Required task – Line by line, reproduce exactly the beginning of the listing below, ending with the line that contains "S.camera = cam" and adding nothing.

Extracted data –
──────────

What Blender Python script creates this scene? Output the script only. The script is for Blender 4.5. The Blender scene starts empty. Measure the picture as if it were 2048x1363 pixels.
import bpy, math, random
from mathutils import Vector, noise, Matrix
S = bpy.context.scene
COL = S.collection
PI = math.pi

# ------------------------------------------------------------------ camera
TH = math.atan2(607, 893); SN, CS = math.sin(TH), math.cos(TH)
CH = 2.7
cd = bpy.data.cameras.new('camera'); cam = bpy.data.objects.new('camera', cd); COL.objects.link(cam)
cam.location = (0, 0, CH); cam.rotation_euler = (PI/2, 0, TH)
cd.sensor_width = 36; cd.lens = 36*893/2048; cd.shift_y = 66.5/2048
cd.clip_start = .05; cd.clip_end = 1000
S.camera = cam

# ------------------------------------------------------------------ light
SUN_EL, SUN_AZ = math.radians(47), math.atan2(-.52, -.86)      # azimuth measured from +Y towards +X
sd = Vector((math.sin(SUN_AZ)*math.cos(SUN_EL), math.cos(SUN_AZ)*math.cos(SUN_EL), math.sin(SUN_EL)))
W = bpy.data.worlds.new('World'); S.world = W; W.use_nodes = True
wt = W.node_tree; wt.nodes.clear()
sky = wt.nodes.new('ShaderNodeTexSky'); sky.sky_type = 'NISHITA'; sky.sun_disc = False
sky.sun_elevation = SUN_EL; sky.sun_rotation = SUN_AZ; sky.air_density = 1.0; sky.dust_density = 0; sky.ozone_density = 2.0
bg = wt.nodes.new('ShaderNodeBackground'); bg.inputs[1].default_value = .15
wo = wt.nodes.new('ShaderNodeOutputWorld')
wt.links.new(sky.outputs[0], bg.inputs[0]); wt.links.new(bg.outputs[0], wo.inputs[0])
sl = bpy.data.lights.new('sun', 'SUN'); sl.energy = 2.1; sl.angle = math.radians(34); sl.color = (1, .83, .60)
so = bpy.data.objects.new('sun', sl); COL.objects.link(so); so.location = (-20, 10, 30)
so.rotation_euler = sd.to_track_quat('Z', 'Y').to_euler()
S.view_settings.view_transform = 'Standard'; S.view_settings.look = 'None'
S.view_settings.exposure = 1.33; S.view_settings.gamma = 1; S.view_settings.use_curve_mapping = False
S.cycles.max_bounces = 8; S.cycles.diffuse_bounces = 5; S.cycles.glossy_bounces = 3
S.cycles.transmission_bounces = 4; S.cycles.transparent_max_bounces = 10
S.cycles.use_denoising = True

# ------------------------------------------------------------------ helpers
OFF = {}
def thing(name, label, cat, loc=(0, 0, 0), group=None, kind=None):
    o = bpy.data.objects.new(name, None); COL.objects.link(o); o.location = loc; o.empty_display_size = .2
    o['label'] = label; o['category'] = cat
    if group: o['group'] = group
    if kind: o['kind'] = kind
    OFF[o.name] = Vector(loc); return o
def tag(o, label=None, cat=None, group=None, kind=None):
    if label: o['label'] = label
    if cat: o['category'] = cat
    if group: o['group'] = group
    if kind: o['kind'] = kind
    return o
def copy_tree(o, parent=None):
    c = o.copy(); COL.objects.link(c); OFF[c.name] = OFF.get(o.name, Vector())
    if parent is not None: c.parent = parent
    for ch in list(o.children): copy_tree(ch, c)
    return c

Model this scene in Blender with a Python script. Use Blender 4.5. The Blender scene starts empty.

──────────

Final result –
What Blender Python script creates this scene? Output the script only. The script is for Blender 4.5. The Blender scene starts empty. Measure the picture as if it were 2048x1363 pixels.
import bpy, math, random
from mathutils import Vector, noise, Matrix
S = bpy.context.scene
COL = S.collection
PI = math.pi

# ------------------------------------------------------------------ camera
TH = math.atan2(607, 893); SN, CS = math.sin(TH), math.cos(TH)
CH = 2.7
cd = bpy.data.cameras.new('camera'); cam = bpy.data.objects.new('camera', cd); COL.objects.link(cam)
cam.location = (0, 0, CH); cam.rotation_euler = (PI/2, 0, TH)
cd.sensor_width = 36; cd.lens = 36*893/2048; cd.shift_y = 66.5/2048
cd.clip_start = .05; cd.clip_end = 1000
S.camera = cam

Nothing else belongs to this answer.